Strong bidding at Bedok Rise site signals rising developer confidence
Nov 27, 2025
CONDOsingapore.com
A residential site along Bedok Rise next to Tanah Merah MRT station drew strong interest from developers, with 10 bids submitted at the close of the state tender on Nov 27. The robust turnout and higher-than-expected top bid point to improving sentiment in Singapore’s residential market and growing competition for well-located land.
Allgreen Properties, part of the Kuok group, emerged as the top bidder with an offer of S$464.8 million, or about S$1,330 psf per plot ratio. This exceeded earlier expectations, where analysts had projected a top bid of between S$1,100 and S$1,300 psf ppr and only three to seven participants. The narrow gap between the top bids further highlights the intensity of competition, with Hoi Hup Realty coming in a close second at S$1,324 psf ppr, followed by a consortium including ABR Holdings and Roxy-Pacific at S$1,291 psf ppr.
The participation of major developers such as CapitaLand Development, Frasers Property and Wing Tai, along with a relatively tight spread between the highest and lowest bids, suggests a broad consensus on the site’s value and strong underlying appeal. Analysts noted that this marks a shift from earlier tenders in 2024, where some sites attracted weaker bids or were not awarded at all.
Recent tenders indicate that developers are becoming more willing to push land prices higher. Compared with earlier in the year, where bids were more measured, the latest tenders reflect greater urgency to secure sites, likely driven by strong new home sales and the need to replenish land banks. The Bedok Rise result follows other aggressive bids, including the Bayshore site, which was awarded at S$1,388 psf ppr, and a Newton plot that achieved S$1,820 psf ppr.
This trend is supported by improving market conditions. Borrowing costs have declined significantly, with the three-month Sora falling by around 180 basis points over the year, while Singapore’s economic growth outlook has strengthened. These factors have improved project feasibility and increased developers’ confidence in future selling prices.
The Bedok Rise site itself benefits from limited nearby supply and strong locational attributes. It is likely one of the last available plots near Tanah Merah MRT station and is close to schools, Bedok town centre and established amenities. Recent projects in the area, such as Sceneca Residence, have seen strong take-up, reinforcing confidence in demand within the eastern region.
Based on current land costs, analysts estimate that the future project could be launched at average prices between S$2,300 and S$2,700 psf, above recent transactions in nearby developments. This suggests that rising land prices are likely to translate into higher launch prices over the next few years.
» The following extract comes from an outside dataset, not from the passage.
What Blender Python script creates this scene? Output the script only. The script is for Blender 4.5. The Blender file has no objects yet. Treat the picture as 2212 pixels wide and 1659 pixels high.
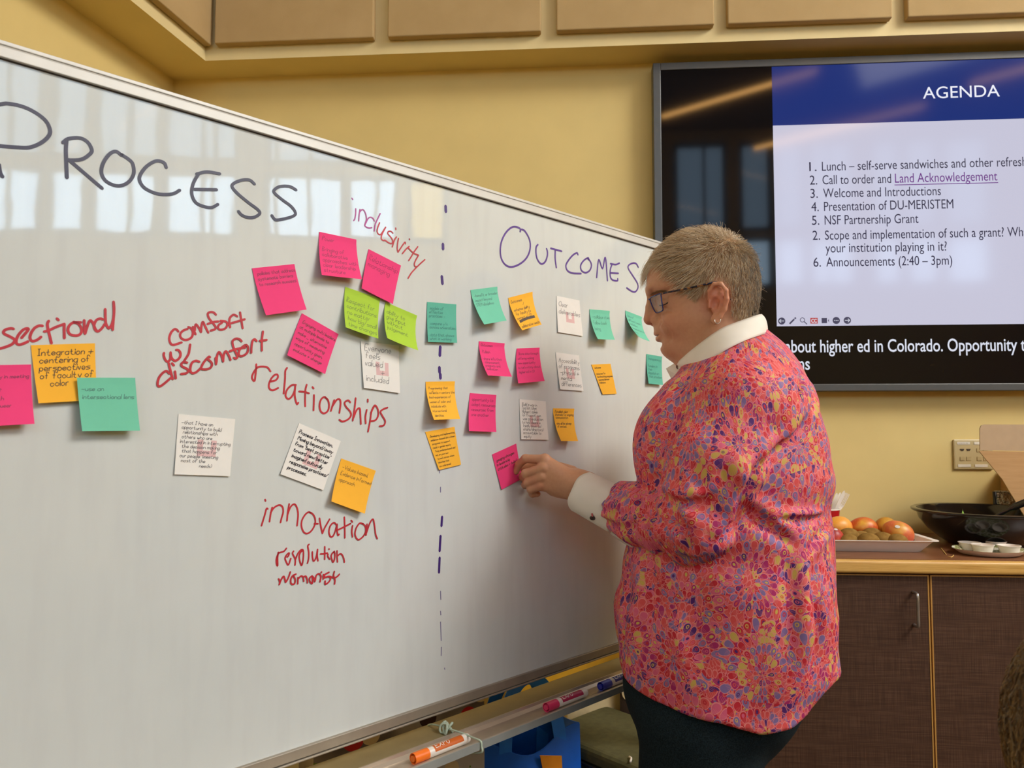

More broadly, demand for suburban housing has been particularly strong. New home sales in the Outside Central Region have increased significantly in 2025, with such projects accounting for a large share of total transactions. This has encouraged developers to focus more on suburban sites where demand depth appears more reliable.
At the same time, some caution remains. While current conditions are supportive, uncertainties in the global economy and potential shifts in buyer demand could affect future sales. Analysts noted that sustained increases in land prices may put pressure on developer margins if selling prices do not keep pace.
Overall, the Bedok Rise tender reflects a market that is turning more optimistic, with developers showing stronger conviction in both pricing and demand. However, the sustainability of this trend will depend on whether buyer demand remains resilient in the face of broader economic uncertainties.